Provide again, from the entries below, every line from the one containing "sheet('far_road', 'asphalt_far', fr(43, 82, 14), lambda" through the one containing "y: 7, zr, 26)", exactly as written, and no other line.

**Supplied records**
>> begin
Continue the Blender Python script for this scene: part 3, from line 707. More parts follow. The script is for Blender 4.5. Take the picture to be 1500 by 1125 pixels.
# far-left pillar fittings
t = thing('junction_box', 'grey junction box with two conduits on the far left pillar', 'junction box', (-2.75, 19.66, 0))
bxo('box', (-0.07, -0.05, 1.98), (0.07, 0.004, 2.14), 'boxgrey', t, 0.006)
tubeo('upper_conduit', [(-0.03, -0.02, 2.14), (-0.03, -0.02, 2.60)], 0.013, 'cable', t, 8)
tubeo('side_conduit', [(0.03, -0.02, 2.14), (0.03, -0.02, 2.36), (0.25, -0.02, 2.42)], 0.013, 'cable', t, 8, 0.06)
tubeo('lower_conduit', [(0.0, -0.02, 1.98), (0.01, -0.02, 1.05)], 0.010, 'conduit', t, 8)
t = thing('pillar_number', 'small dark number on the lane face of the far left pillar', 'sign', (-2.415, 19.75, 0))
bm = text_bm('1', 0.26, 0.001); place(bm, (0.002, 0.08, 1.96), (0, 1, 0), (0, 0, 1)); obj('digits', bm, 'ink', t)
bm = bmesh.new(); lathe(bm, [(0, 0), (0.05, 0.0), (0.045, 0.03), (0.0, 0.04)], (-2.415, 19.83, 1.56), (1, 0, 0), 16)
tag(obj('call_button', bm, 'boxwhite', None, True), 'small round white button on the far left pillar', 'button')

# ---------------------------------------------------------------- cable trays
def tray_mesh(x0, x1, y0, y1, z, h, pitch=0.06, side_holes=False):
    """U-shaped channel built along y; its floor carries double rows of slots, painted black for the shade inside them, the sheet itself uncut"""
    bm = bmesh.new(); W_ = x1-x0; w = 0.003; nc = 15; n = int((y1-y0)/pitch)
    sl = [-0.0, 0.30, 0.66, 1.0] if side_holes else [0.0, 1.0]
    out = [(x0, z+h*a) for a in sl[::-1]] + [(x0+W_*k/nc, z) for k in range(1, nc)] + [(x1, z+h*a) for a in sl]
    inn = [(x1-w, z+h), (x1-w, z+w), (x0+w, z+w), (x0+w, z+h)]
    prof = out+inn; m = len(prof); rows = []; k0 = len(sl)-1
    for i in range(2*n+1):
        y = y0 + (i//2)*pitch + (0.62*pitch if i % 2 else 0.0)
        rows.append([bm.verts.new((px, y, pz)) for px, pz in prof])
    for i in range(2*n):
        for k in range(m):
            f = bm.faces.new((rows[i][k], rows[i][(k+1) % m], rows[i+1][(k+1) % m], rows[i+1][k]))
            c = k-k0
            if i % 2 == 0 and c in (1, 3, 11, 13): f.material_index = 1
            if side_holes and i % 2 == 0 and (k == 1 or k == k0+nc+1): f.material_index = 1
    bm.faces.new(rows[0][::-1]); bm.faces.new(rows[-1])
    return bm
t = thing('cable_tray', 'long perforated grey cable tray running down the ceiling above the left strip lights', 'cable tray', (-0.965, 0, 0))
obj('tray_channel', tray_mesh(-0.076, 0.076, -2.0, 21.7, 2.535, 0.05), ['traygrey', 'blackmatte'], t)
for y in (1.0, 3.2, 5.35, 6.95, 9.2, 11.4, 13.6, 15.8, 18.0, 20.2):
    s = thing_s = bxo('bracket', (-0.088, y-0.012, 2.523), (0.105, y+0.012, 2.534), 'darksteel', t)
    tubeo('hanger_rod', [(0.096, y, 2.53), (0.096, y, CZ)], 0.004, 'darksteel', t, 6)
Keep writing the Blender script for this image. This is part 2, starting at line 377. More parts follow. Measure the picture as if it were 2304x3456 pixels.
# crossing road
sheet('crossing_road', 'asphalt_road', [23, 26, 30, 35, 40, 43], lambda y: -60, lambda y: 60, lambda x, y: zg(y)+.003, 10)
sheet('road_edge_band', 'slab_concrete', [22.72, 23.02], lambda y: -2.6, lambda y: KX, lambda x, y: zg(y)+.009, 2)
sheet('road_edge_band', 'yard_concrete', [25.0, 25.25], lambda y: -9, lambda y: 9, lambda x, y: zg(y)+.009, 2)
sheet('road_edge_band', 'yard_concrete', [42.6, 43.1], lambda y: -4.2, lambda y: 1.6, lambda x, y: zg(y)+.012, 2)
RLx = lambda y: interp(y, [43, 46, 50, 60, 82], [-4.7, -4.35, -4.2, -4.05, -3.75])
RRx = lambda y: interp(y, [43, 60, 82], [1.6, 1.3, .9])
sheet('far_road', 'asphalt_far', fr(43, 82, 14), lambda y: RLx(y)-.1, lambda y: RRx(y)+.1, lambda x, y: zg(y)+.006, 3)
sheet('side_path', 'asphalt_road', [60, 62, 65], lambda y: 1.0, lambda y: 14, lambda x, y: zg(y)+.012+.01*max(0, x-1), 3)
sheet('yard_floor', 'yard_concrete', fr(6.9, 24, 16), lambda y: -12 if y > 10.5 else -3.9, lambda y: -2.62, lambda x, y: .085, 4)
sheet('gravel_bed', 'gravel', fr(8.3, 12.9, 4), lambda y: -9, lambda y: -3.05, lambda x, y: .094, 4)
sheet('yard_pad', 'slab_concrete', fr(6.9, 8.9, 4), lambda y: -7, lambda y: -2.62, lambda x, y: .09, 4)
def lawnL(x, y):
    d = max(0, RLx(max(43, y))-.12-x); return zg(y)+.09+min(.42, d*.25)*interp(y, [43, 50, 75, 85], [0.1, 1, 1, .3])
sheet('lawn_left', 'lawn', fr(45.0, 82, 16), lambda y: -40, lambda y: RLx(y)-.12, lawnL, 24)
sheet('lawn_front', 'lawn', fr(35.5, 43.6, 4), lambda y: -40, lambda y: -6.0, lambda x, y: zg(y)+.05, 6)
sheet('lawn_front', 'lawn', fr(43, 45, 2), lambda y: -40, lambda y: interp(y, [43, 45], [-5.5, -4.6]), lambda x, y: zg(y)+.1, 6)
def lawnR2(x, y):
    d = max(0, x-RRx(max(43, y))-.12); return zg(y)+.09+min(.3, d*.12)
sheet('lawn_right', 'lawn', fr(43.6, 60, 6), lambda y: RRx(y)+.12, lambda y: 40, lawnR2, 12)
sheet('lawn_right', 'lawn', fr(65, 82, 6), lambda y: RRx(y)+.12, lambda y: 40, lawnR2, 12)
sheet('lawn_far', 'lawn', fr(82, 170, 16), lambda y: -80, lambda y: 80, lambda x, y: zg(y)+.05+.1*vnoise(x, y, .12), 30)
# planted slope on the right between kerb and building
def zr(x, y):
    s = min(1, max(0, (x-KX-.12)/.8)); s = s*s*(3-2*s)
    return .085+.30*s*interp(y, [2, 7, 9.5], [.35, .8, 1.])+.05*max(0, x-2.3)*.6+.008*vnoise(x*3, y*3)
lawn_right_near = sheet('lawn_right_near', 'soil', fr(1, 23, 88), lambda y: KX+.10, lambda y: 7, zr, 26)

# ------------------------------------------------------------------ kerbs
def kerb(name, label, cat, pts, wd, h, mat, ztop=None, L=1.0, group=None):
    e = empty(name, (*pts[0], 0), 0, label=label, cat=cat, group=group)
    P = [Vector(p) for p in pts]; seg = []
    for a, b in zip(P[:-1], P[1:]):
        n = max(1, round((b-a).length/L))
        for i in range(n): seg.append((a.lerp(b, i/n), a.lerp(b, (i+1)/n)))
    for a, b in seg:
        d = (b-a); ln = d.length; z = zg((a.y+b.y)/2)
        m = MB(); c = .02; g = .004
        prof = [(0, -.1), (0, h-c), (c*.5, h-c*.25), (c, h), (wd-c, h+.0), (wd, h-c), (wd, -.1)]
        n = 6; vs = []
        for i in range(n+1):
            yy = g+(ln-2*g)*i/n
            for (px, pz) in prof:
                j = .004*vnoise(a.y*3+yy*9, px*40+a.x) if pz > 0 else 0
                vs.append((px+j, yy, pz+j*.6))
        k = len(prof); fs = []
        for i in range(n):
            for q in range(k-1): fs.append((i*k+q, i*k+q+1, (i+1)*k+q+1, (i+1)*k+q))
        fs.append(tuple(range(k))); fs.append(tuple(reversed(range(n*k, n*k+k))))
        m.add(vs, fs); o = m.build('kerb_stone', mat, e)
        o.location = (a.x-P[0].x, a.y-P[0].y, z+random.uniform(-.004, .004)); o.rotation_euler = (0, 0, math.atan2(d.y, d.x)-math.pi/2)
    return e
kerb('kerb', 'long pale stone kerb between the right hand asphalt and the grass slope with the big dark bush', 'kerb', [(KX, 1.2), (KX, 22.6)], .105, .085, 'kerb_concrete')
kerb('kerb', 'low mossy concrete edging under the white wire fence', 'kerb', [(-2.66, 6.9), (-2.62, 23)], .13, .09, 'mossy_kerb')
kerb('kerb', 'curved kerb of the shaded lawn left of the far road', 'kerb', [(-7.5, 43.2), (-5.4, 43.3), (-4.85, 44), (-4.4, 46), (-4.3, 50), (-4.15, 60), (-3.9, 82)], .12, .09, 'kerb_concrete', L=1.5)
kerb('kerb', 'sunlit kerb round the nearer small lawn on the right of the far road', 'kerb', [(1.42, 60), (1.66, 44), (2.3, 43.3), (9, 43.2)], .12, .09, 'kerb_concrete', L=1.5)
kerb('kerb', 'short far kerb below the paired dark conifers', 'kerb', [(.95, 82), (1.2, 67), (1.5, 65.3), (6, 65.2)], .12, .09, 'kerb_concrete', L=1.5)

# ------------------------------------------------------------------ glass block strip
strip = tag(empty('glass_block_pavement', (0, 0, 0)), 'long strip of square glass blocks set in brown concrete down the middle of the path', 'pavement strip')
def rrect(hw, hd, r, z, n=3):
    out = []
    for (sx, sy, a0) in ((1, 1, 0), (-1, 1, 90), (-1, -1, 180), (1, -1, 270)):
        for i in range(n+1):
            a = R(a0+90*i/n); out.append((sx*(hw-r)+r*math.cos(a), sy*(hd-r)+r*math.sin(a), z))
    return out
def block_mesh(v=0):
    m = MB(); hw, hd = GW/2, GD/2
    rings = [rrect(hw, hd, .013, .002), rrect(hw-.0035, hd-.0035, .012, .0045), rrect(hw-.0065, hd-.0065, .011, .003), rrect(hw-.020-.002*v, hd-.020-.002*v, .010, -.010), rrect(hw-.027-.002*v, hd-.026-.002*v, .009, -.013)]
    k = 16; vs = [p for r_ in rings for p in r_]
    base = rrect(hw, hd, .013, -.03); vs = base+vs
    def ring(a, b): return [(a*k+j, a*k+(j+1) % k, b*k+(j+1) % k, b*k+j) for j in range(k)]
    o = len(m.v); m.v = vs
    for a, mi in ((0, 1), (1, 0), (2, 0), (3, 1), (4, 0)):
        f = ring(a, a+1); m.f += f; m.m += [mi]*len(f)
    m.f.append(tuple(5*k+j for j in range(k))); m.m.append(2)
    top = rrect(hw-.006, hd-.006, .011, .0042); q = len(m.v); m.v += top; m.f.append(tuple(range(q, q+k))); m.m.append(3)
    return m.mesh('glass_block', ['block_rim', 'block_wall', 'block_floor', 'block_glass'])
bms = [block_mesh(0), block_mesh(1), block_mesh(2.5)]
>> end
**Problem solution**
sheet('far_road', 'asphalt_far', fr(43, 82, 14), lambda y: RLx(y)-.1, lambda y: RRx(y)+.1, lambda x, y: zg(y)+.006, 3)
sheet('side_path', 'asphalt_road', [60, 62, 65], lambda y: 1.0, lambda y: 14, lambda x, y: zg(y)+.012+.01*max(0, x-1), 3)
sheet('yard_floor', 'yard_concrete', fr(6.9, 24, 16), lambda y: -12 if y > 10.5 else -3.9, lambda y: -2.62, lambda x, y: .085, 4)
sheet('gravel_bed', 'gravel', fr(8.3, 12.9, 4), lambda y: -9, lambda y: -3.05, lambda x, y: .094, 4)
sheet('yard_pad', 'slab_concrete', fr(6.9, 8.9, 4), lambda y: -7, lambda y: -2.62, lambda x, y: .09, 4)
def lawnL(x, y):
    d = max(0, RLx(max(43, y))-.12-x); return zg(y)+.09+min(.42, d*.25)*interp(y, [43, 50, 75, 85], [0.1, 1, 1, .3])
sheet('lawn_left', 'lawn', fr(45.0, 82, 16), lambda y: -40, lambda y: RLx(y)-.12, lawnL, 24)
sheet('lawn_front', 'lawn', fr(35.5, 43.6, 4), lambda y: -40, lambda y: -6.0, lambda x, y: zg(y)+.05, 6)
sheet('lawn_front', 'lawn', fr(43, 45, 2), lambda y: -40, lambda y: interp(y, [43, 45], [-5.5, -4.6]), lambda x, y: zg(y)+.1, 6)
def lawnR2(x, y):
    d = max(0, x-RRx(max(43, y))-.12); return zg(y)+.09+min(.3, d*.12)
sheet('lawn_right', 'lawn', fr(43.6, 60, 6), lambda y: RRx(y)+.12, lambda y: 40, lawnR2, 12)
sheet('lawn_right', 'lawn', fr(65, 82, 6), lambda y: RRx(y)+.12, lambda y: 40, lawnR2, 12)
sheet('lawn_far', 'lawn', fr(82, 170, 16), lambda y: -80, lambda y: 80, lambda x, y: zg(y)+.05+.1*vnoise(x, y, .12), 30)
# planted slope on the right between kerb and building
def zr(x, y):
    s = min(1, max(0, (x-KX-.12)/.8)); s = s*s*(3-2*s)
    return .085+.30*s*interp(y, [2, 7, 9.5], [.35, .8, 1.])+.05*max(0, x-2.3)*.6+.008*vnoise(x*3, y*3)
lawn_right_near = sheet('lawn_right_near', 'soil', fr(1, 23, 88), lambda y: KX+.10, lambda y: 7, zr, 26)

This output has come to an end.